Por el contrario, me gusta el personaje único, raro, distinguido en el sentido de originalidad y riesgo; el que suscita y sueña, el loco, el descarriado que posee una conciencia propia aunque ésta sea juzgada, en un primer momento, desaforada. Como lector me interesará siempre lo distinto, lo nuevo, aquello que desafía el lugar común en favor del humor, de la virtud o el temor; de la inteligencia como lugar sintiente.
«Misi se quedó petrificado y apoyando la espalda contra la pared miró aturdido y pasmado el polvoriento suelo. Estaba mareado, la calle era tan ancha que todo le daba vueltas; hacía tiempo, cuando vivía en casa de los Török, una noche había visto todo un rebaño de vacas pasando tan a sus anchas por esa calle como si fueran por el campo».
Me parece, como lector, un fragmento sugerente con las necesarias sugerencias éticas y estéticas. Como este otro, de un valor ontológico más definido: «El reloj dio la hora. Primero dio lentamente tres campanadas, con un sonido agudo e intenso, y luego cuatro, algo más rápido y grave, picaronamente, como si se estuviera riendo de él.

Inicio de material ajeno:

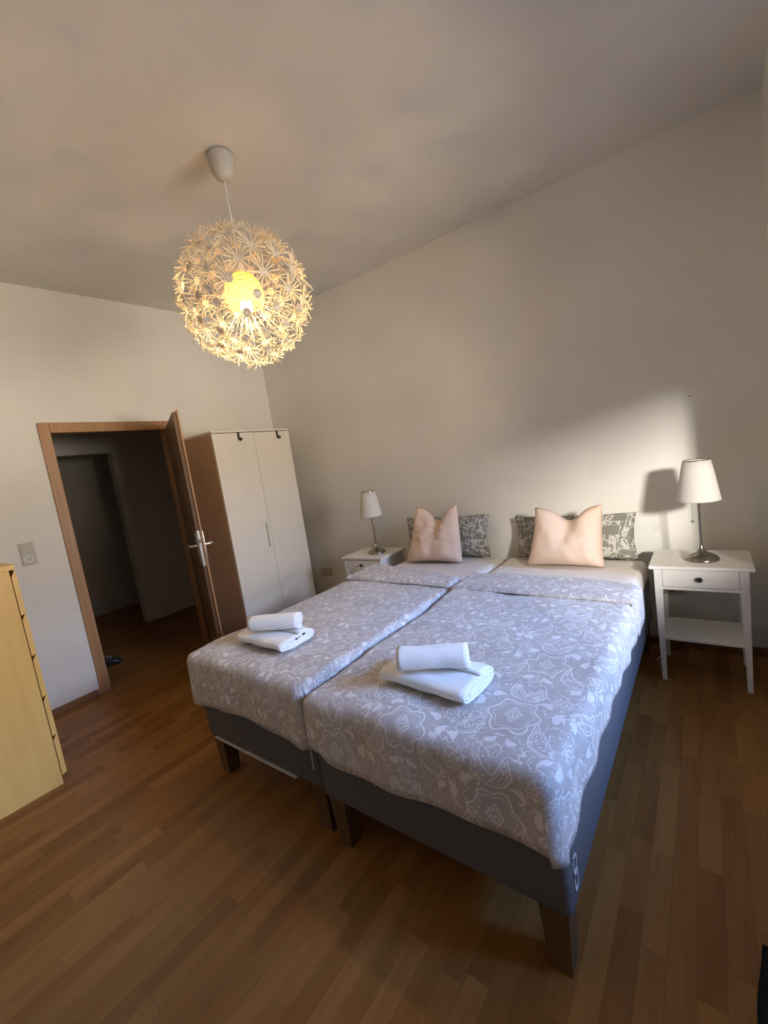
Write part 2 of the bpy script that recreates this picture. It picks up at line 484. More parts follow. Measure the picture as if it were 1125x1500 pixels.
leaf = thing('door_1', hinge, 'open brown wooden door leaf with steel lever handles beside the wardrobe', 'door', rz=math.atan2(free.y - hinge.y, free.x - hinge.x))
leaf['kind'] = 'structure'
# local x along the leaf, local -y faces the doorway
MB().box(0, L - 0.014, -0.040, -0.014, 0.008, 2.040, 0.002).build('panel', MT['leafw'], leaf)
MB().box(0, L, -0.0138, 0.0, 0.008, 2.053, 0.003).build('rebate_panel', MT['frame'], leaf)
MB().box(L - 0.0139, L - 0.0115, -0.038, -0.017, 0.90, 1.17, 0.0008).build('lock_plate', MT['steel'], leaf)
MB().box(L - 0.0118, L - 0.0085, -0.034, -0.021, 1.075, 1.105, 0.001).build('latch', MT['nickel'], leaf)
for s in (1, -1):
    y0 = 0.0 if s > 0 else -0.040
    pl = MB().box(L - 0.075, L - 0.033, min(y0, y0 + s * 0.008), max(y0, y0 + s * 0.008), 0.92, 1.16, 0.003).build('handle_plate', MT['steel'], leaf, True)
    pts = [(L - 0.054, y0 + s * 0.006, 1.055), (L - 0.054, y0 + s * 0.040, 1.055), (L - 0.058, y0 + s * 0.052, 1.055), (L - 0.072, y0 + s * 0.058, 1.055), (L - 0.175, y0 + s * 0.056, 1.053)]
    MB().tube(pts, 0.0095, 12).build('lever', MT['steel'], pl, True)
for z in (0.24, 1.80):
    MB().lathe([(0.008, -0.04), (0.008, 0.04)], (0, 0.007, z), 12).build('hinge', MT['steel'], leaf, True)

# ------------------------------------------------------------------ wardrobe
WY, WW, WD, WH = -0.269, 0.842, 0.548, 1.936
wd = thing('wardrobe', (0.0, WY - WW, 0), 'white two-door wardrobe with shaded side in the corner', 'wardrobe')
MB().box(0.016, WD - 0.021, 0, 0.018, 0.0, WH - 0.018, 0.001).build('side_panel', MT['wards'], wd)['label'] = 'shaded side panel facing the door'
MB().box(0.016, WD - 0.021, WW - 0.018, WW, 0.0, WH - 0.018, 0.001).build('side_panel', MT['wardw'], wd)
MB().box(0.016, WD, 0, WW, WH - 0.0178, WH, 0.0015).build('top_panel', MT['wardw'], wd)
MB().box(0.016, 0.02, 0.018, WW - 0.018, 0.06, WH - 0.018).build('back_panel', MT['wardw'], wd)
MB().box(0.03, WD - 0.03, 0.018, WW - 0.018, 0.05, 0.068).build('bottom_panel', MT['wardw'], wd)
MB().box(WD - 0.045, WD - 0.03, 0.018, WW - 0.018, 0, 0.05).build('plinth', MT['wardw'], wd)
for k in (0, 1):
    y0 = 0.001 + k * WW / 2; y1 = y0 + WW / 2 - 0.003
    d = MB().box(WD - 0.019, WD, y0, y1, 0.035, WH - 0.024, 0.0015).build('door', MT['wardw'], wd)
    hy = y1 - 0.040 if k == 0 else y0 + 0.040
    if k == 0:
        mbh = MB().box(WD + 0.016, WD + 0.023, hy - 0.006, hy + 0.006, 0.84, 1.07, 0.002)
        mbh.box(WD, WD + 0.017, hy - 0.005, hy + 0.005, 0.86, 0.872); mbh.box(WD, WD + 0.017, hy - 0.005, hy + 0.005, 1.038, 1.05)
        mbh.build('handle', MT['plastic'], d)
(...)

Entonces volvió a sentirse sólo una vez más, una vez más dejó de percibir el menor ruido y una vez más permaneció atento al paso del tiempo».
Se nos propone acertadamente en la presentación del texto que «en esta novela, todo un clásico de las letras húngaras, Moricz –autor elogiado por el elogiable Márai- nos habla de la infancia, ese paisaje mítico en el que convive la alegría con la angustia».
Nos habla de la soledad; tú y yo, lector, lo sabemos.